Today is ANZAC Day in Australia and New Zealand – ANZAC is an acronym for Australian and New Zealand Army Corps but means so much more than this today.  A day where our two nations stop to remember those who fought and fell at Gallipoli back in 1915 during World War I.  The Day now remembers all those in the military since then to now who have served to keep our nations free.

A film that captures the essence of the bravery, fear, mateship, loyalty, dedication and determination of the ANZACS is the 1981 movie Gallipoli.

gallipoli running

Many scenes in this film show the soldiers running.  They had to run from the beach up the cliffs and hills to the trenches.  They had to run out of the trenches to fight the enemy.  They were fit young men who could run.

Running was part of their daily life.  Run to try and survive.

gallipoli running 1

Thank heavens for fit young men who could run back in 1915.  Dear ANZACs, Thank you for the sacrifice you made so that today in Australia and New Zealand we can enjoy a way of life that is free.


There is so much more I could write about ANZAC Day, regardless of opinions about war these soldiers sacrificed their lives for our countries.  This day is close to our hearts as Australians and New Zealanders.  So much of the character shown by the ANZACs is the essence of who we are and where our pride comes from in calling our countries home.  But this blog is about running.

The ANZACs were runners.

Lest we forget.


Happy running 🙂

14 thoughts on “ANZAC Day

    1. Hello Sue 🙂 We observe Remembrance Day or Armistice Day here too. Everything stops on the 11th of the 11th month at 11am. Even at the supermarket everything goes still for the minute of silence to remember the end of war and the fallen. Poppies are worn much like they are today and also sprigs of Rosemary – Poppies from Flanders Fields and all the symbolism they represent. Most Commonwealth Nations would observe Remembrance Day I think 🙂 ANZAC Day is a special one in the history of Australia and New Zealand in memory of the huge losses at Gallipoli 🙂

  1. This post is very touching. It seems to me that in our country (US) we do not have much recognition any more for our veterans and how they sacrificed and served. I don’t know if that’s true, but it’s the impression I get. And I am ashamed to say that I’m falling into that trend also. Sad. I love how you mention that they were runners! Life was so different then. I think it would be harder now to round up a group of men (and women) that are so fit. Thinking of the lifestyle our parents and grandparents led is very inspiring to me.

    1. Thanks Cynthia 🙂 We get a lot of news coverage in Australia from the US, whenever there is anything military it always comes across as very respectful. We have lots of war memorials in Australia, but in both WW1 and WW2 some towns lost most of their men. They went to war and never came back. War ripped at our nation even though none have ever been fought on our soil. Same for the Korean and Vietnam wars where our countries fought together.

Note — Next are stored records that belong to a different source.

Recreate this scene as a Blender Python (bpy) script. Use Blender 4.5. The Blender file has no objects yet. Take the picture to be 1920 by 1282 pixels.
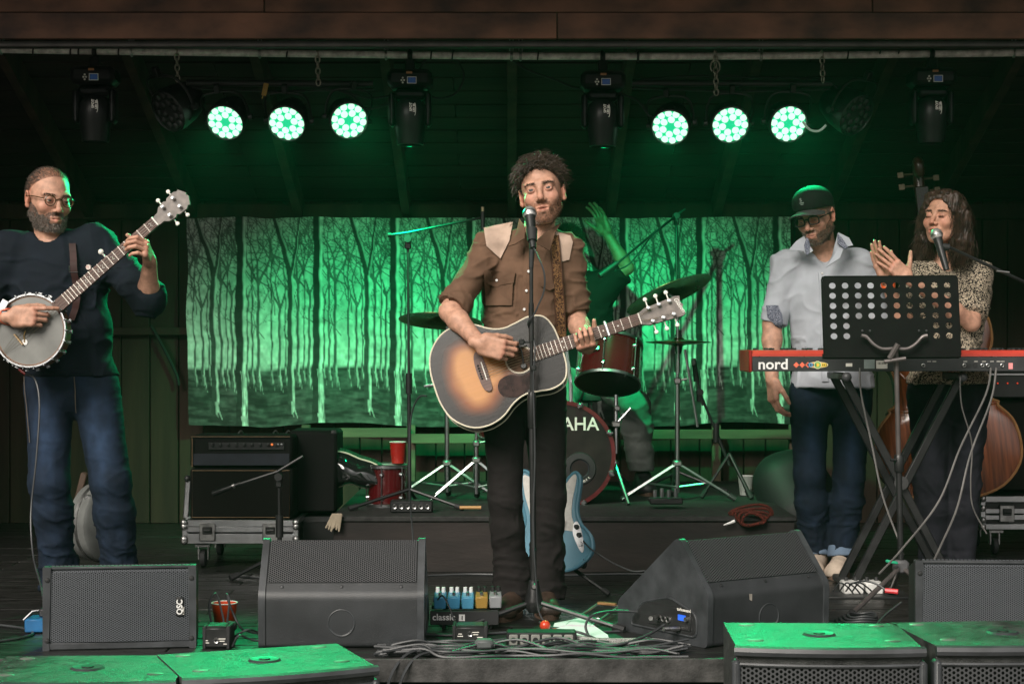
import bpy, math, random
import numpy as np
from mathutils import Vector, Matrix

random.seed(7)
RNG = np.random.default_rng(11)
SC = bpy.context.scene
COL = SC.collection
R_ = math.radians

# ---------------------------------------------------------------- camera
F = 3332.0                       # focal length in photograph pixels (1920 wide)
CAMY, CAMZ = -7.0, 1.07
cam = bpy.data.cameras.new('camera')
cam.sensor_width = 36.0
cam.lens = F / 1920 * 36
cam.clip_end = 2000
cam_o = bpy.data.objects.new('camera', cam)
COL.objects.link(cam_o)
cam_o.location = (0, CAMY, CAMZ)
cam_o.rotation_euler = (R_(90), 0, 0)
SC.camera = cam_o

# ---------------------------------------------------------------- daylight
SUN_EL, SUN_AZ = 36.0, -28.0
w = bpy.data.worlds.new('World')
SC.world = w
w.use_nodes = True
nt = w.node_tree
bg = nt.nodes['Background']
sky = nt.nodes.new('ShaderNodeTexSky')
sky.sky_type = 'NISHITA'
sky.sun_disc = False
sky.sun_elevation = R_(SUN_EL)
sky.sun_rotation = R_(180 + SUN_AZ)
sky.air_density = 1.0
sky.dust_density = 6.0
sky.ozone_density = 1.0
hs = nt.nodes.new('ShaderNodeHueSaturation')     # overcast: nearly colourless sky
hs.inputs['Saturation'].default_value = 0.25
nt.links.new(sky.outputs[0], hs.inputs['Color'])
nt.links.new(hs.outputs[0], bg.inputs['Color'])
bg.inputs['Strength'].default_value = 0.05 * .65
sl = bpy.data.lights.new('sun', 'SUN')
sl.energy = 5.0
sl.angle = R_(34)
sl.color = (1.0, 0.93, 0.84)
so = bpy.data.objects.new('sun', sl)
COL.objects.link(so)
_a, _e = R_(SUN_AZ), R_(SUN_EL)
so.rotation_euler = Vector((math.sin(-_a) * math.cos(_e), math.cos(_a) * math.cos(_e), -math.sin(_e))).to_track_quat('-Z', 'Y').to_euler()
so.location = (-2, -12, 6)
vs = SC.view_settings
vs.view_transform = 'Standard'
vs.look = 'None'
vs.exposure = 0.0
vs.gamma = 1.0
vs.use_curve_mapping = False
SC.cycles.use_denoising = True
SC.cycles.max_bounces = 6
SC.cycles.sample_clamp_indirect = 4.0

def P(px, py, y):
    """A photograph pixel at stage depth y as a point of the place."""
    d = y - CAMY
    return np.array(((px - 960) * d / F, y, CAMZ - (py - 641) * d / F))

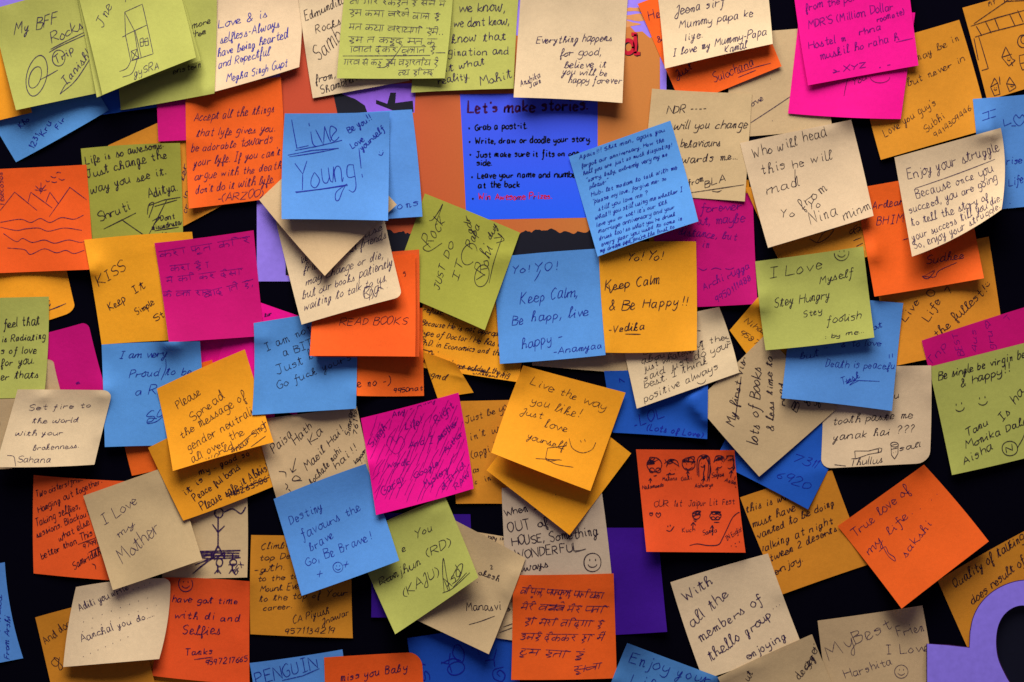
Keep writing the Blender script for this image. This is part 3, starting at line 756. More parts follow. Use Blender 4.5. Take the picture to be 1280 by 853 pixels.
N('tan', [(957, 418), (1047, 510), (949, 596), (868, 503)], "diamond tilted tan note about books with writing running upward",
  [("My first visit", 918, 533, 932, 438, 11), ("lots of Books", 948, 556, 950, 458, 15), ("& less time to", 967, 538, 965, 446, 10), ("read", 982, 506, 980, 478, 9), ("Bi", 996, 515, 1002, 498, 9), ("&", 1012, 508, 1014, 500, 9), ("y", 1022, 508, 1024, 498, 9)], lift=9, ink_='black', w=1.35,
  draw=line("919 523 926 470"), top='underline')
N('blue', [(992, 365), (1129, 379), (1115, 514), (977, 498)], "blue note reading 'Death is peaceful' under the green 'Love Myself' note",
  [("not", 1085, 416, 1104, 408, 9), ("& to love", 1052, 434, 1102, 432, 9), ("but \"", 1000, 449, 1034, 444, 10), ("Death is peaceful", 1032, 459, 1122, 462, 11), ("Tusk", 1052, 482, 1076, 472, 9)], lift=9, ink_='blue', w=1.15, draw=line("1068 476 1100 477/~1056 478 1064 474 1058 480 1070 475 1062 482 1074 476/1112 443 1112 448/1116 442 1116 447"), top='flourish')
N('tan', [(665, 350), (785, 352), (792, 467), (665, 457)], "pale tan strip showing under the blue 'Keep Calm' note", lift=3)
N('deep', [(755, 464), (885, 460), (884, 549), (766, 541)], "deep blue note reading 'LOL' below the cream positive thinking note",
  [("-LOL", 793, 536, 830, 521, 14), ("(Lots of Love)", 808, 538, 878, 547, 9), ("1", 778, 484, 782, 475, 9)], lift=5, ink_='blue', w=1.2)
N('cream', [(775, 416), (899, 384), (924, 466), (796, 511)], "cream note with a smiley telling to think positive, below 'Be Happy'",
  [("B", 804, 444, 812, 442, 10), ("about what they", 802, 456, 912, 423, 9), ("just whatever I", 805, 465, 880, 436, 10), ("said just do your", 806, 477, 913, 433, 10), ("best. I think", 806, 486, 885, 455, 10), ("positive always", 806, 503, 897, 461, 10)], lift=9, ink_='black', w=1.15, join=.8, draw=smile(876, 474, 11, False, -18) + line("871 415 875 415"), top='smiley', ears=[(1, 6)], bulge=(2, 2, 0, 0))
N('green', [(944, 327), (1079, 308), (1093, 422), (957, 438)], "green note reading 'I Love Myself' with a smiley on its top edge",
  [("I Love", 963, 348, 1029, 334, 14), ("Myself", 1025, 354, 1067, 344, 10), ("Stey Hungry", 969, 384, 1038, 371, 12), ("Stey", 1005, 396, 1028, 390, 9), ("foolish", 1034, 404, 1076, 398, 11), (": by me...", 1032, 422, 1080, 416, 6)], lift=11, ink_='black', w=1.3, join=.2, draw=smile(1052, 316, 9), top='smiley')
# ---- centre
N('amber', [(535, 345), (668, 362), (648, 478), (517, 458)], "yellow note crowded with text about a doctor, under the green 'JUST DO IT' note",
  [("refuse, to go to", 529, 390, 590, 400, 8), ("Because He is not appropriate", 527, 406, 640, 424, 8), ("type of Doctor! He has done", 525, 418, 640, 436, 8), ("Ph.D. in Economics and the G", 525, 431, 634, 446, 8), ("is 'Or.'", 524, 445, 546, 446, 8), ("\"Now what's gee echdeef the big", 522, 452, 637, 471, 8), ("wonders!!!", 590, 469, 630, 475, 7)], lift=4, ink_='black', w=1.3, jit=.3, draw=line("525 436 540 440/580 460 614 466"), top='underline')
N('blue', [(617, 322), (748, 311), (757, 444), (625, 455)], "blue note reading 'Keep Calm' in blue ink, centre of the wall",
  [("Yo!", 640, 343, 662, 340, 11), ("YO!", 668, 341, 697, 337, 12), ("Keep Calm,", 650, 380, 722, 371, 15), ("Be happ, live", 640, 406, 736, 394, 13), ("happy -", 652, 436, 702, 425, 13), ("-Anamyaa", 692, 442, 753, 435, 9)], lift=9, ink_='blue', w=1.25, draw=line("~676 338 672 346 668 352"), top='pen_stroke')
N('amber', [(748, 305), (870, 302), (871, 438), (757, 441)], "yellow note reading 'Keep Calm & Be Happy' below the dense blue note",
  [("Yo! Yo!", 784, 327, 827, 326, 11), ("Keep Calm", 757, 363, 825, 355, 13), ("& Be Happy!!", 762, 388, 858, 382, 13), ("-Vedika", 761, 416, 806, 411, 10)], lift=8, ink_='black', w=1.25, draw=line("782 417 801 417/~762 356 764 366 768 359"), top='underline')
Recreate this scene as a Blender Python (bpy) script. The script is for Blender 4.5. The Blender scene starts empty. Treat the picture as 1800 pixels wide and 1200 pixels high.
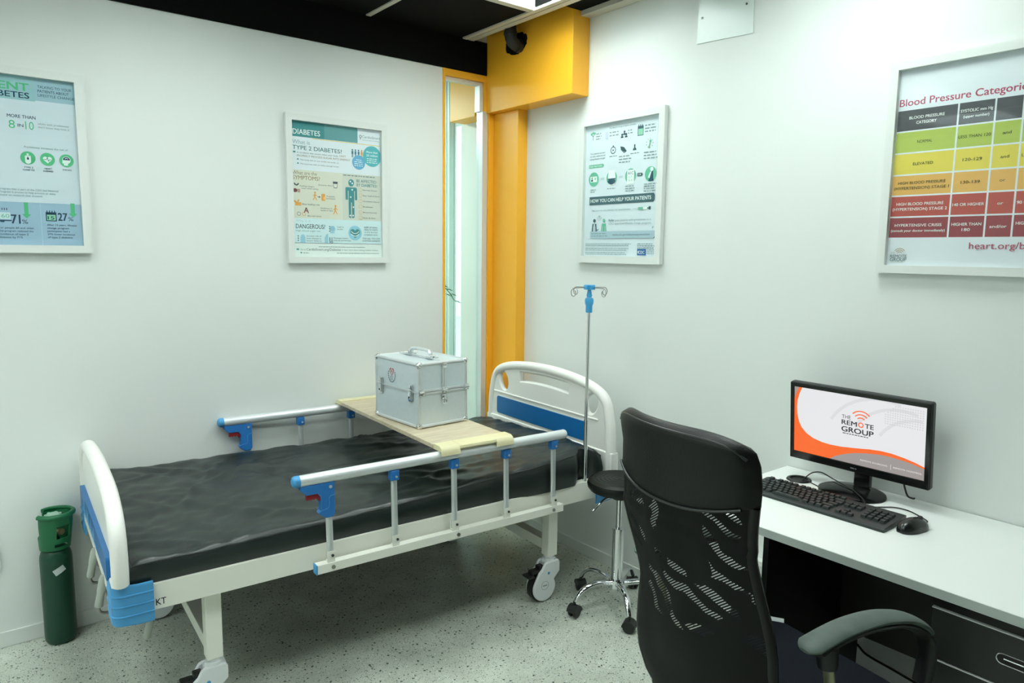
import bpy, bmesh, math, random
from mathutils import Vector, Matrix, noise
random.seed(7)
R = math.radians
PI = math.pi
SC = bpy.context.scene
COL = SC.collection

# ------------------------------------------------------------------ camera
def make_camera():
    yaw, pit, roll = R(51.46), R(7.2226), R(0.7009)
    fwd = Vector((math.cos(yaw)*math.cos(pit), math.sin(yaw)*math.cos(pit), -math.sin(pit)))
    right = Vector((math.sin(yaw), -math.cos(yaw), 0))
    up = right.cross(fwd)
    r = right*math.cos(roll) + up*math.sin(roll)
    u = up*math.cos(roll) - right*math.sin(roll)
    cd = bpy.data.cameras.new('camera')
    cd.sensor_width = 36.0
    cd.lens = 1250.7/1800*36.0
    cd.clip_start = 0.02
    co = bpy.data.objects.new('camera', cd)
    m = Matrix((r, u, -fwd)).transposed().to_4x4()
    m.translation = Vector((0, 0, 1.53))
    co.matrix_world = m
    COL.objects.link(co)
    SC.camera = co
make_camera()

# ------------------------------------------------------------------ world, exposure
W = bpy.data.worlds.new('world'); SC.world = W
W.use_nodes = True
W.node_tree.nodes['Background'].inputs[0].default_value = (0.85, 0.93, 1.0, 1)
W.node_tree.nodes['Background'].inputs[1].default_value = 3.2
SC.view_settings.view_transform = 'Standard'
SC.view_settings.look = 'None'
SC.view_settings.gamma = 1.0
SC.view_settings.use_curve_mapping = False
EXPOSURE = 0.0
SC.view_settings.exposure = EXPOSURE
LIGHT_COLOR = (0.90, 1.0, 0.955)
LIGHT_POWER = 15.0          # strength of the ceiling diffusers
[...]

      Oh yes, I do think you are right – it would be hard to round up a bunch of fit people if there was a need today. Our lifestyles have definitely changed to being more sedentary. We are going back to so many things that the former generations practised like the whole recycling thing, more whole food eating, eating in season. Our fast world has produced slow bodies. Thanks for the thoughtful comment x

  2. The weekend before last I watched the start of the London Marathon on TV. There were 35000 runners and I couldn’t help comparing their number to the 20000+ who were killed and wounded on the first day of the battle of the Somme. Such huge numbers are meaningless until you see them! Very humbling.

  3. I stood in the War Museum in London at the section dedicated to those who died in World War 1. It had little mementoes which had belonged to the soldiers in the trenches: photos of sweethearts, lucky charms, religious medals, that type of thing and honestly, looking at them, I felt deeply moved that so many men (and boys), people’s husbands, brothers, fathers and sons, had suffered so much and on all sides.
    In commemorating the dead, my earnest hope is that we continue to appreciate peace and to support collaboration, dialogue and diplomacy and all other such efforts to prevent war.
    Thank you for reminding us, Annie, of this important part of history, lest we forget.